Niko Quinn, who saw her two cousins killed in the murders McIntyre went away for, says Morehead told her that she’d either say under oath that she’d seen 17-year-old McIntyre shoot them, or “I’ll throw your Black ass in jail and you’ll never see your children again.”

Repeatedly, Quinn says, she told Morehead that McIntyre wasn’t guilty. And again and again, what she heard back was that that was the wrong answer. After finally giving in to the pressure to testify against McIntyre, she said, she was so upset that she stepped down from the stand, walked home and tried to take her own life. On Monday, Quinn said that Morehead should have been fired rather than just moved to the civil side.

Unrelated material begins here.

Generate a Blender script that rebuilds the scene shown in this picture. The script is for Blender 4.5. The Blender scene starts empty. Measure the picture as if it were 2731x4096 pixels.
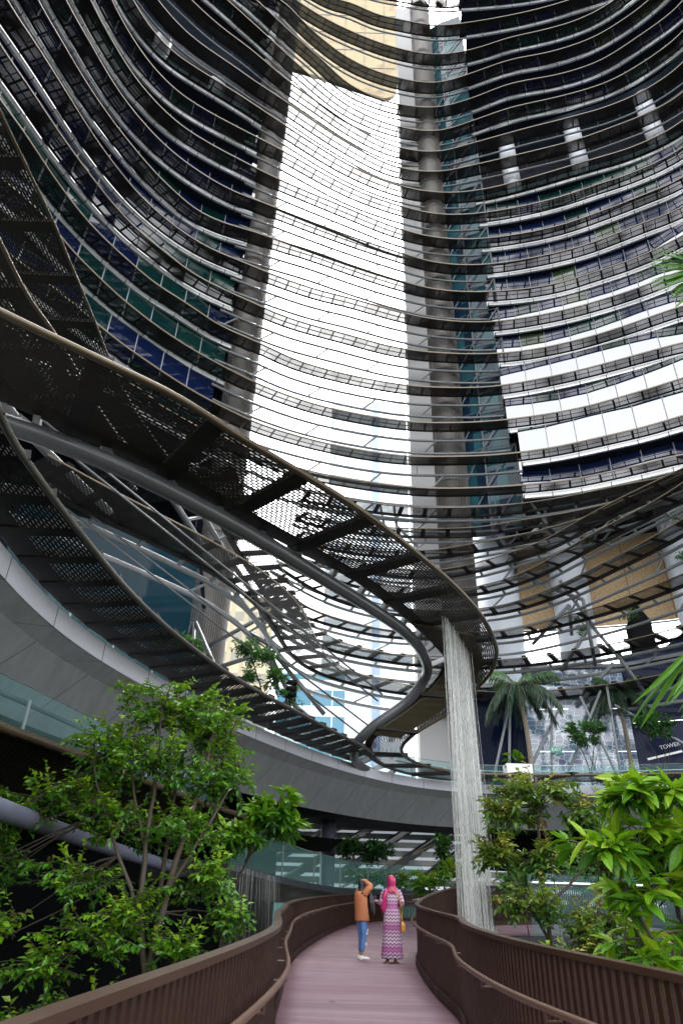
import bpy, math, random
import numpy as np
from mathutils import Vector, Matrix
random.seed(7); rng = np.random.default_rng(11)
scene = bpy.context.scene
COL = scene.collection
PI = math.pi

# ------------------------------------------------------------------ object helpers
def tag(o, label=None, cat=None, group=None, kind=None):
    if label: o['label'] = label
    if cat: o['category'] = cat
    if group: o['group'] = group
    if kind: o['kind'] = kind
    return o

def thing(name, label, cat, loc=(0, 0, 0), group=None):
    o = bpy.data.objects.new(name, None)
    o.empty_display_size = .2
    o.location = loc
    COL.objects.link(o)
    return tag(o, label, cat, group)

class MB:
    """collects faces, uvs, face materials and a per-face tint, and links them as one mesh object"""
    def __init__(s):
        s.v = []; s.f = []; s.uv = []; s.mi = []; s.t = []; s.n = 0
    def add(s, verts, faces, uvs=None, mi=0, tint=None):
        b = s.n
        s.v.append(np.asarray(verts, dtype=float).reshape(-1, 3)); s.n += len(s.v[-1])
        for i, f in enumerate(faces):
            s.f.append(tuple(b + j for j in f))
            s.uv.append(uvs[i] if uvs is not None else [(0, 0)] * len(f))
            s.mi.append(mi if np.isscalar(mi) else int(mi[i]))
            s.t.append((.5, .5, .5) if tint is None else (tint if np.ndim(tint) == 1 else tint[i]))
    def box(s, c, size, rz=0.0, mi=0, M=None, tint=None):
        x, y, z = [d / 2 for d in size]
        p = np.array([(-x, -y, -z), (x, -y, -z), (x, y, -z), (-x, y, -z), (-x, -y, z), (x, -y, z), (x, y, z), (-x, y, z)])
        if M is not None: p = p @ np.array(M).T
        elif rz:
            cs, sn = math.cos(rz), math.sin(rz)
            p = p @ np.array([[cs, sn, 0], [-sn, cs, 0], [0, 0, 1]])
        s.add(p + np.array(c), [(0, 3, 2, 1), (4, 5, 6, 7), (0, 1, 5, 4), (1, 2, 6, 5), (2, 3, 7, 6), (3, 0, 4, 7)], mi=mi, tint=tint)
    def bar(s, a, b, w, h, mi=0, tint=None):
        a, b = np.array(a, float), np.array(b, float)
        d = b - a; L = np.linalg.norm(d)
        if L < 1e-6: return
        d /= L
        up = np.array([0, 0, 1.0]) if abs(d[2]) < .95 else np.array([0, 1.0, 0])
        x = np.cross(d, up); x /= np.linalg.norm(x); y = np.cross(x, d)
        s.box((a + b) / 2, (w, L, h), M=np.stack([x, d, y], 1), mi=mi, tint=tint)
    def tube(s, pts, r, n=8, mi=0, caps=True, tint=None):
        P = np.asarray(pts, float); N = len(P)
        R = np.full(N, r) if np.isscalar(r) else np.asarray(r, float)
        T = np.gradient(P, axis=0) if N > 2 else np.repeat((P[1:] - P[:1]), 2, 0)
        T /= np.maximum(np.linalg.norm(T, axis=1, keepdims=True), 1e-9)
        m = np.mean(np.abs(T), axis=0)
        ref = np.eye(3)[int(np.argmin(m))]
        X = np.cross(T, ref); X /= np.maximum(np.linalg.norm(X, axis=1, keepdims=True), 1e-9)
        Y = np.cross(T, X)
        a = np.arange(n) * 2 * PI / n
        V = P[:, None, :] + R[:, None, None] * (X[:, None, :] * np.cos(a)[None, :, None] + Y[:, None, :] * np.sin(a)[None, :, None])
        arc = np.concatenate([[0], np.cumsum(np.linalg.norm(np.diff(P, axis=0), axis=1))])
        F = []; U = []
        for i in range(N - 1):
            for j in range(n):
                k = (j + 1) % n
                F.append((i * n + j, i * n + k, (i + 1) * n + k, (i + 1) * n + j))
                U.append([(arc[i], j / n), (arc[i], (j + 1) / n), (arc[i + 1], (j + 1) / n), (arc[i + 1], j / n)])
        if caps:
            F.append(tuple(range(n))[::-1]); U.append([(0, 0)] * n)
            F.append(tuple((N - 1) * n + j for j in range(n))); U.append([(0, 0)] * n)
        s.add(V.reshape(-1, 3), F, U, mi, tint)
    def strip(s, A, B, mi=0, u=None, flip=False, tint=None, v0=0., v1=1.):
        """quads between polylines A and B (same length); uv = (arc metres, v0..v1)"""
        A, B = np.asarray(A, float), np.asarray(B, float); N = len(A)
        if u is None: u = np.concatenate([[0], np.cumsum(np.linalg.norm(np.diff(A, axis=0), axis=1))])
        V = np.concatenate([A, B])
        F = []; U = []
        for i in range(N - 1):
            f = (i, i + 1, N + i + 1, N + i); q = [(u[i], v0), (u[i + 1], v0), (u[i + 1], v1), (u[i], v1)]
            if flip: f = f[::-1]; q = q[::-1]
            F.append(f); U.append(q)
        s.add(V, F, U, mi, tint)
    def loft(s, rings, mi=0, closed=True, caps=True, tint=None, u=None):
        """rings: list of polylines (same length), joined one after another; closed profile wraps"""
        R = [np.asarray(r, float) for r in rings]; N = len(R[0]); K = len(R)
        if u is None: u = np.concatenate([[0], np.cumsum(np.linalg.norm(np.diff(R[0], axis=0), axis=1))])
        V = np.concatenate(R); F = []; U = []
        for k in range(K if closed else K - 1):
            k2 = (k + 1) % K
            for i in range(N - 1):
                F.append((k * N + i, k * N + i + 1, k2 * N + i + 1, k2 * N + i))
                U.append([(u[i], k / K), (u[i + 1], k / K), (u[i + 1], (k + 1) / K), (u[i], (k + 1) / K)])
        if closed and caps:
            F.append(tuple(k * N for k in range(K))); U.append([(0, 0)] * K)
            F.append(tuple(k * N + N - 1 for k in range(K))[::-1]); U.append([(0, 0)] * K)
        s.add(V, F, U, mi, tint)
    def build(s, name, mats, parent=None, smooth=False, kind=None, label=None):
        me = bpy.data.meshes.new(name)
        V = np.concatenate(s.v) if s.v else np.zeros((0, 3))
        o = bpy.data.objects.new(name, me)
        COL.objects.link(o)
        if parent is not None:
            o.parent = parent
            off = np.array(parent.location)
            q = parent.parent
            while q is not None: off = off + np.array(q.location); q = q.parent
            V = V - off
        me.from_pydata(V.tolist(), [], s.f)
        uvl = me.uv_layers.new(name='UVMap')
        uvl.data.foreach_set('uv', np.array([c for q in s.uv for c in q], dtype=np.float32).ravel())
        ca = me.color_attributes.new('tint', 'FLOAT_COLOR', 'CORNER')
        cc = np.array([(t[0], t[1], t[2], 1) for t, f in zip(s.t, s.f) for _ in f], dtype=np.float32)
        if len(cc): ca.data.foreach_set('color', cc.ravel())
        for m in (mats if isinstance(mats, (list, tuple)) else [mats]): me.materials.append(m)
        me.polygons.foreach_set('material_index', np.array(s.mi, dtype=np.int32))
        if smooth: me.polygons.foreach_set('use_smooth', np.ones(len(s.f), dtype=bool))
        me.update()
        if kind: o['kind'] = kind
        if label: o['label'] = label
        return o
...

“She should be fired because she abused her power and destroyed people’s lives, including mine,” Quinn said. “I will never be the same.”

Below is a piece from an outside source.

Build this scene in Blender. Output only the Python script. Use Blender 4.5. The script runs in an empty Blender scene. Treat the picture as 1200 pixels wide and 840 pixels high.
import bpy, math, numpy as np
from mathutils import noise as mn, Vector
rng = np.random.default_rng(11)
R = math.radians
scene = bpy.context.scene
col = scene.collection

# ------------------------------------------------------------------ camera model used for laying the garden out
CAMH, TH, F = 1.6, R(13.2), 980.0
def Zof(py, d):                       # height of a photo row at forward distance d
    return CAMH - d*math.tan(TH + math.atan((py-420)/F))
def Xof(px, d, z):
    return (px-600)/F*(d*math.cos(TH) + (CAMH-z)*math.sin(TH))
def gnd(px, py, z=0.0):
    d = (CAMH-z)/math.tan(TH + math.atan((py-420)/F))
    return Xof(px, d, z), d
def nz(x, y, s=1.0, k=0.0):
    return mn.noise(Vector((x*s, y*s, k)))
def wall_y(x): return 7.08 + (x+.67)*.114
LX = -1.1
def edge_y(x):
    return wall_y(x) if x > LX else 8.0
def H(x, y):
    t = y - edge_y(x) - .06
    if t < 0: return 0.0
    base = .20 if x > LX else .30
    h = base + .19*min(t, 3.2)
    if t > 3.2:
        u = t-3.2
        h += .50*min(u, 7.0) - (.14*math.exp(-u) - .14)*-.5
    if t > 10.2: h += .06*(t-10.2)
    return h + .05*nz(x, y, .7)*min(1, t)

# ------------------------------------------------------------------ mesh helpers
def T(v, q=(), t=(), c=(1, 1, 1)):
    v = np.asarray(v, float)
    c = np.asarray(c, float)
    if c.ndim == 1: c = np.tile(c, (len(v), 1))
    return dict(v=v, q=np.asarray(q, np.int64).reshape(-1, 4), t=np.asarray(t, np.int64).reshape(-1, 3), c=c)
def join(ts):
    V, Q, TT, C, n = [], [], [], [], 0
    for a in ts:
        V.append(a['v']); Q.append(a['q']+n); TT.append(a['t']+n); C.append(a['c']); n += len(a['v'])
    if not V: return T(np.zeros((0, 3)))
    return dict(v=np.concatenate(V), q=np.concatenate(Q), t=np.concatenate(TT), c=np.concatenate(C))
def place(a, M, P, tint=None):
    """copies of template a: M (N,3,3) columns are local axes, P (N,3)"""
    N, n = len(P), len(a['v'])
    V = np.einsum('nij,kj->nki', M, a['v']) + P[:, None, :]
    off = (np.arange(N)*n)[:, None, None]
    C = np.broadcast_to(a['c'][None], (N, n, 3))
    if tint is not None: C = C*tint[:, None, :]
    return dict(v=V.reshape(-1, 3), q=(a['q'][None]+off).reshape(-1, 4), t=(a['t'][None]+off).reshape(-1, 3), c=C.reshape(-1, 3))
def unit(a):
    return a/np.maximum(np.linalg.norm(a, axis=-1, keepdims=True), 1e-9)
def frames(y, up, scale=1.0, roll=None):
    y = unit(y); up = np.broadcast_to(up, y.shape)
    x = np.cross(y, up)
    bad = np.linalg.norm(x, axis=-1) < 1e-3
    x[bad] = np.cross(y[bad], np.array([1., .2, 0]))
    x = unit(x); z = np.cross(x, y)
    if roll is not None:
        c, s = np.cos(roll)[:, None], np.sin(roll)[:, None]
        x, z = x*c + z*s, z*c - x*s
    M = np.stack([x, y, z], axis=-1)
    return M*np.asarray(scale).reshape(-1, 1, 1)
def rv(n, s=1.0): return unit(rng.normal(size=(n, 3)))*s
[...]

Deione Burt, who served 9 years on a drug charge that Morehead prosecuted as a U.S. attorney, was not innocent, and Burt doesn’t claim otherwise. But she does accuse Morehead of improving the case against her by drafting a woman she didn’t even know to lie about her on the witness stand. And Morehead herself told the court things about her that weren’t true, Burt said. “She said I had a drug house and that I was on drugs and all that was lies. I had never been in trouble before, and she treated me like garbage.”

In 2017, a judge found Morehead to have committed prosecutorial misconduct by threatening a witness and only belatedly disclosing evidence in a drug case.

Former Kansas City, Kansas Police Detective Max Seifert is someone who was pushed out of the KCKPD as the result not of wrongdoing, but of right-doing. After he told the truth about a Drug Enforcement Administration agent who’d beaten a man in a road rage incident after a collision, he was forced into retirement for crossing “the thin blue line,” U.S. District Judge Julie Robinson wrote. “Seifert was shunned, subjected to gossip and defamation by his police colleagues and treated as a pariah. … The way Seifert was treated was shameful.”

On Monday, Seifert said no one had done more to slander his name than Morehead.

“I can only think of one word for her, and that’s ‘evil.’ After all the things she’s done, she should feel fortunate to still have a position there at all.”

Yes, she should. But given the almost unchecked power of prosecutors, this is still a step in the right direction.